Inoltre: “le condotte possono esplicitarsi in un contesto familiare ovvero di convivenza, ossia nell’ambito di una comunità connotata da una radicata e stabile relazione affettiva interpersonale e da una duratura comunanza d’affetti che non solo implichi reciproche aspettative di mutua solidarietà ed assistenza, ma sia fondata sul rapporto di coniugio o di parentela o, comunque, su una stabile condivisione dell’abitazione, ancorché non necessariamente continua”.
La Corte si pronuncia anche sull’applicabilità o meno dell’aggravante ex art. 572, II comma, c.p., indicando che “è sufficiente che anche una sola delle condotte vessatorie sia stata posta in essere quando ricorra taluna delle indicate situazioni, ovvero la presenza del minore, per configurare l’aggravante”.

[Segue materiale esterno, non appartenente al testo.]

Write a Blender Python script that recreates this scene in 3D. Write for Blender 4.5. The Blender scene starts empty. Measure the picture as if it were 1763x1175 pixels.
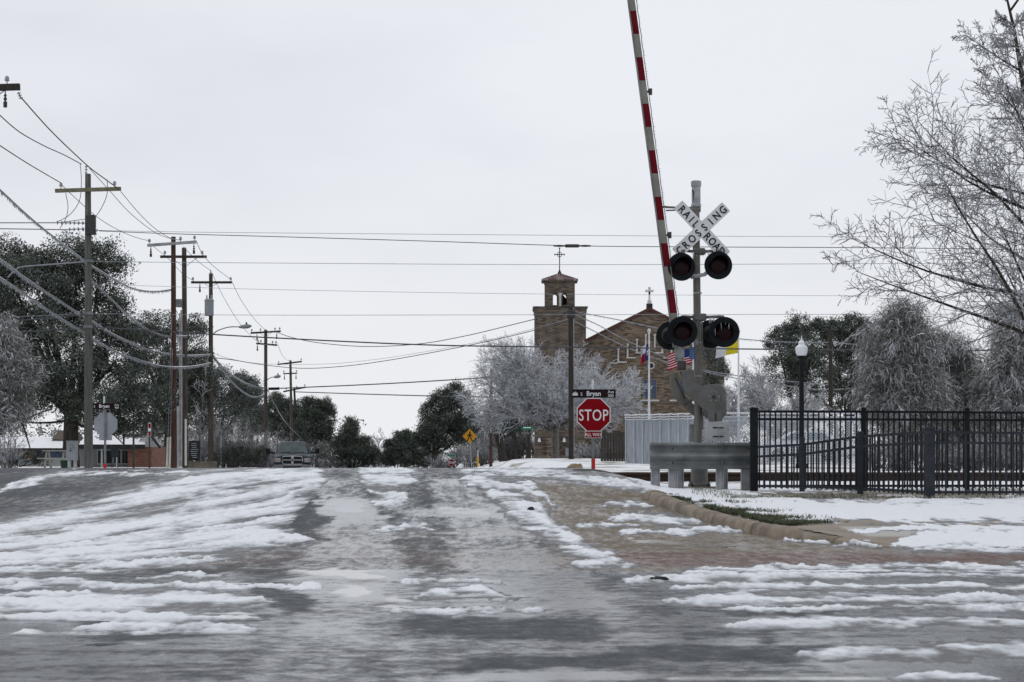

- Il requisito della convivenza nel reato di maltrattamenti
“È configurabile il reato di maltrattamenti in famiglia anche in presenza di un rapporto di convivenza di breve durata, instabile e anomalo, purché sia sorta una prospettiva di stabilità e un’attesa di reciproca solidarietà”.
Con la sentenza Cass. pen., Sez. III, dep. 24.01.2024, n. 3023, la Corte è stata investita di un caso di maltrattamenti. La difesa, nei motivi del ricorso ha lamentato violazione di legge e vizio di motivazione con riferimento alla convivenza tra il ricorrente e la persona offesa. La difesa lamenta che la sentenza d’appello abbia fatto riferimento ad una convivenza di due anni, laddove invece si era trattato di una relazione sentimentale tra soggetti giovani, del tutto inidonea a concretare il requisito della convivenza.
La Corte ha giudicato il ricorso infondato ed ha previsto che: “è configurabile il reato di maltrattamenti in famiglia anche in presenza di un rapporto di convivenza di breve durata, instabile e anomalo, purché sia sorta una prospettiva di stabilità e un’attesa di reciproca solidarietà”.